Since 1975, droughts have become more frequent, more enduring and more severe. Drought may well be the new normal for the state, and desertification its future, making California more like Morocco than Provence.

In the state’s misguided mission to keep packing them in, housing construction has been allowed to encroach into fire-prone wildlands, where about a quarter of the population now lives.

As a consequence, the conditions conducive for wildfires of biblical proportions now ravage the state year in and year out, poisoning the air, incinerating towns and threatening California’s world-renowned national parks.

It is foolish to build and rebuild vast tracts of housing in the highly fire-prone wildland interface. Eventually, the risk is too great for insurance companies to offer fire insurance for homes built in these areas.

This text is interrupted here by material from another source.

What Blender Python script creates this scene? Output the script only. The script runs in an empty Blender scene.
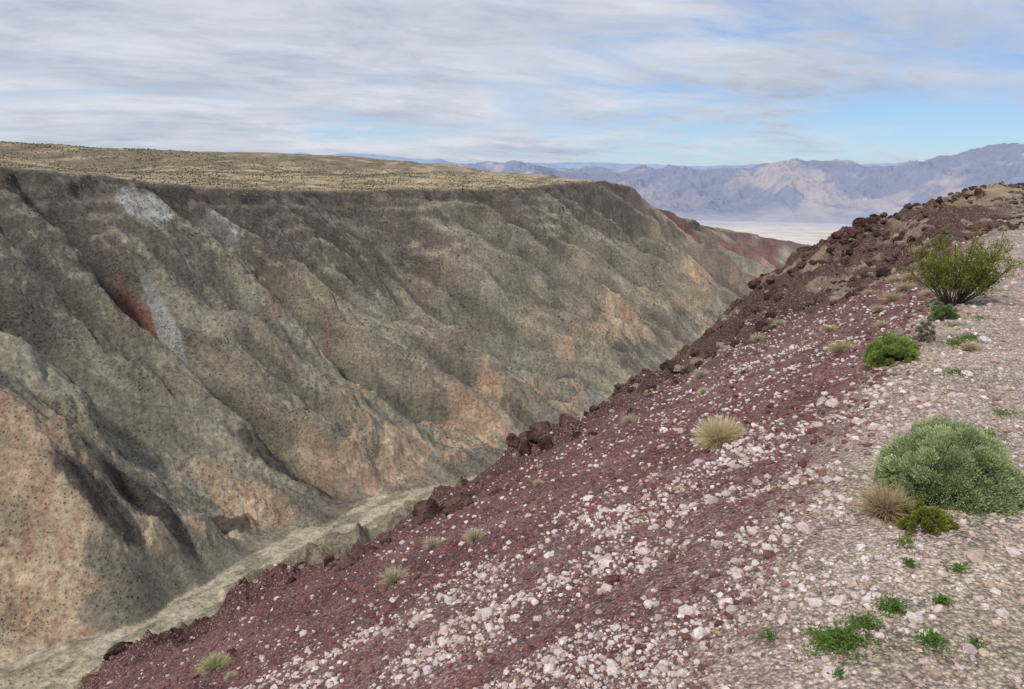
import bpy, math, numpy as np
from mathutils import Vector
rng=np.random.default_rng(7)
sc=bpy.context.scene
# ---------------------------------------------------------------- noise
_g=np.random.default_rng(3).uniform(0,2*np.pi,1024)
GX=np.cos(_g).astype(np.float32);GY=np.sin(_g).astype(np.float32)
def _h(ix,iy,seed):
    h=(ix*np.uint32(374761393)+iy*np.uint32(668265263)+np.uint32((seed*97471177)&0xffffffff))
    h=(h^(h>>np.uint32(13)))*np.uint32(1274126177)
    return (h^(h>>np.uint32(16)))&np.uint32(1023)
def perlin(x,y,seed=0):
    x,y=np.broadcast_arrays(np.asarray(x,float),np.asarray(y,float))
    fx=np.floor(x);fy=np.floor(y);ix=fx.astype(np.int64).astype(np.uint32);iy=fy.astype(np.int64).astype(np.uint32)
    dx=(x-fx).astype(np.float32);dy=(y-fy).astype(np.float32)
    def g(i,j):
        k=_h(ix+np.uint32(i),iy+np.uint32(j),seed);return GX[k]*(dx-i)+GY[k]*(dy-j)
    ux=dx*dx*dx*(dx*(dx*6-15)+10);uy=dy*dy*dy*(dy*(dy*6-15)+10)
    a=g(0,0);b=g(1,0);c=g(0,1);d=g(1,1)
    return (((a+(b-a)*ux)*(1-uy)+(c+(d-c)*ux)*uy)*1.5).astype(float)
def fbm(x,y,o=4,seed=0,gain=.5):
    r=0;A=1;n=0
    for i in range(o):
        r=r+A*perlin(x*2**i+17.3*i,y*2**i-9.1*i,seed+i);n+=A;A*=gain
    return r/n
def ridged(x,y,o=4,seed=0,gain=.5):
    r=0;A=1;n=0
    for i in range(o):
        r=r+A*(1-2*np.abs(perlin(x*2**i+7.7*i,y*2**i+3.1*i,seed+i)));n+=A;A*=gain
    return r/n
def sst(x,a,b):
    t=np.clip((x-a)/(b-a),0,1);return t*t*(3-2*t)
def softp(x,k):
    return np.where(x>6*k,x,k*np.log1p(np.exp(np.clip(x/k,-40,6.5))))
# ---------------------------------------------------------------- terrain
def near_st(X,Y): return -.83*X+.55*Y, .55*X+.83*Y
def near_h(X,Y,detail=True):
    s,t=near_st(X,Y)
    s2=s+.5*fbm(X/6,Y/6,2,50)
    edge=11+1.8*perlin(t/9,t*0+.5,51)+1.5*perlin(t/3.5,t*0+.5,52)+8*(1-sst(t,4,13))
    z=-2.4-.6*softp(s2-.8,.35)-.45*softp(s2-edge,.5)
    z=z-.42*softp(t-74,3)+.25*fbm(X/12,Y/12,2,53)*sst(t,12,30)
    z=z+1.0*sst(t,32,58)+1.5*np.exp(-((t-50)/15)**2)*sst(s,2,8)*(1-sst(s,14,22))
    if detail:
        rib=sst(t+1.1*s+4*perlin(s/4,t/8,54),33,42)*sst(s,-1,3)
        rim=sst(s-edge,-2.6,-1)*sst(perlin(X/4,Y/4,55),-.2,.3)
        r=ridged(X/2.6,Y/2.6,5,56,.6)
        rb=ridged(X/7,Y/7,3,156,.6)
        z=z+rib*(1.05*r-.35+1.3*(rb-.5))+rim*(1.3*r-.3)*(1-rib)
        on=sst(s,.2,2)
        z=z+(.02+.08*on)*fbm(X/.9,Y/.9,4,57)+.018*fbm(X/.18,Y/.18,3,58)
        far=sst(s,20,44)
        z=z+far*9*ridged(t/40,s/90,4,59)
    return z
A_=[-3000,0,145,225,319,446,744,1796,2995,5000,8000]
ZF_=[-100,-165,-190,-200,-211,-226,-250,-320,-400,-620,-900]
AR=[-3000,0,313,491,671,1125,1577,1700,1870,2458,3118,4000,5000,7000]
ZR_=[20,5,0,-17,-27,-36,-31,-50,-101,-208,-302,-480,-660,-900]
C1_=[540,510,514,557,573,543,520,512,481,400,163,100,50,0]
AP=[-3000,0,700,1000,1500,2000,2300,2600,3000,3500,4000,5000,7000]
ZP_=[66,42,36,31,26,4,-30,-110,-200,-300,-420,-680,-900]
AC=[-500,0,145,250,340,440,560,744,1800,2995,5000,9000];C0_=[292,286,282,284,280,262,230,205,195,-75,-300,-500]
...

The majority of wildfires are ignited by human activity. Electricity transmission lines in the urban-wildland interfaces have sparked some of the most hellishly destructive wildfires, prompting utility companies to impose pre-emptive power shutdowns whenever weather is hot and windy.

Meanwhile, hydroelectric power is in jeopardy as water levels plummet behind dams, even as hotter weather increases demand for electricity to run air conditioners.

These are all good reasons for the state to move away from massive power grids and promote development of micro-grids and programs to solarize homes with robust battery storage.

Rising temperatures and enduring droughts threaten California’s gargantuan agriculture industry, and as aquifers are pumped down to brackish levels to irrigate crops, more Californians will join the million-plus who are already without potable water.

And yet, many of the state’s politicians are obsessed with providing more housing to accommodate even more population while they encourage the relentless influx of people by declaring California a sanctuary state for foreign nationals here illegally. Illegal immigrants and their fecundity have accounted for most of the state’s population increase over the past several decades.

What are these politicians thinking?

I recall an interview with an eminent scientist who, when asked how he reconciled his strong religious beliefs with fact-based science, replied that he didn’t try to reconcile them, he compartmentalized them within his mind.

While that may be a convenient workaround of cognitive dissonance, it is ultimately self-delusion.

And, that is what California’s politicians, or any of its citizens, do when they support policies that promote or encourage increasing population while the realities that the state has exceeded its carrying capacity are glaringly obvious with every wildfire, dry well, mud-puddle reservoir, power outage, constipated highway, homeless encampment, polluted beach, crowded classroom and over-packed prison.

Few of California’s vexing problems and threats would not be significantly mitigated, even eliminated, by lowering the state’s population to an environmentally sustainable level. That isn’t done by building more housing or welcoming immigration.

To decry environmental degradation and the ravages of climate change while encouraging increased population isn’t just cognitive dissonance, it is destructive hypocrisy that self-delusionary compartmentalization can’t sidestep.

Rather than mandate more housing, while asking current residents to yet again reduce their water usage (below already reduced levels), and forcing them to give up their single-home neighborhoods in order to stuff ever more people into the state, California should hang out the “no vacancy” sign.

Continuing to pack in more people is neither sensible, nor farsighted. California’s recent drop in population, modest as it was, is something to celebrate, not fret over. Hopefully it will be a continuing trend.